I work for the feds. So when i am NOT reading blogs, I am giving some company a living hell, so i am better off reading blogs. Get my drift.

But I digress. We get sick time and annual time. Annual you cant exceed 240 hours past year end but sick you can accumulate forever. But when you leave, retire, go elsewhere, you get paid for the annual, but you kiss goodbye your sick. Which is why when people near retirement they get retirement flu, a debilitating illness where its like NFL time, a hour is a day a day a week and OMG a heart attack takes months to get over.
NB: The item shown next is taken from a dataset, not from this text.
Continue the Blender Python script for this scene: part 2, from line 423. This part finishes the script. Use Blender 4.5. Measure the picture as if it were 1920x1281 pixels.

So I feel ya pain. I have to hurry cause I need to take off early today and get my will notarized. No really, i have to get my will notarized. LOL But by not working I am helping America use its stimulus money. Otherwise i will write you a permit from hell!

Leesa said...

Larry: I wonder how many people do get the retirement flu.

Deb said...

They eventually did, Leesa. ;-) They compensated me for a year after that.

Dr. Deb said...

A day off is a day off in my mind.

Ian Lidster said...

Be good to yourself, darling, and go home. I couldn't agree more with what you write, and the galling thing in doing my counseling gig is I have to deal with social workers, and they are all HR types in spades and I simply want to smack them much of the time.
The HR weasel in the series The Office is just perfect.

Anonymous said...

I've never liked the HR department anywhere I've worked. They always seem like the enemy against everyone. Or the principal's office. They never laugh or joke.

Anonymous said...

Hi Leesa... thank so much for giving me a shout out! So glad to have met you! I have not read your blog entirely yet but I am now. BRB = ) "wink"

Awake In Rochester said...

Where are HR personal hiding these days? When I try to call them about my job application they are almost alway out.

I agree with you & Doc Deb. "A day off is a day off".

Leesa said...

Deb: Good for you!

Dr. Deb: Yeah, but the HR department doesn't think that.

Ian: I have never seen The Office.

Knot: I am sure they are joking about the rest of us behind closed doors.

Girl Japan: Not a problem. I am jealous of you living in Japan.

Awake: Always "out to lunch."

kathi said...

Mine are divided, and I like it that way. I know I've got 2 wks vacation and 2 wks personal or sick days. They're pretty lax here though, we can borrow from one to use for the other if we need it or it'll all carry over to the next year if we want. Of course, I work for a private practice and not a large corporation, has it's benefits. No big HR dept. :) Just good people looking out for one another.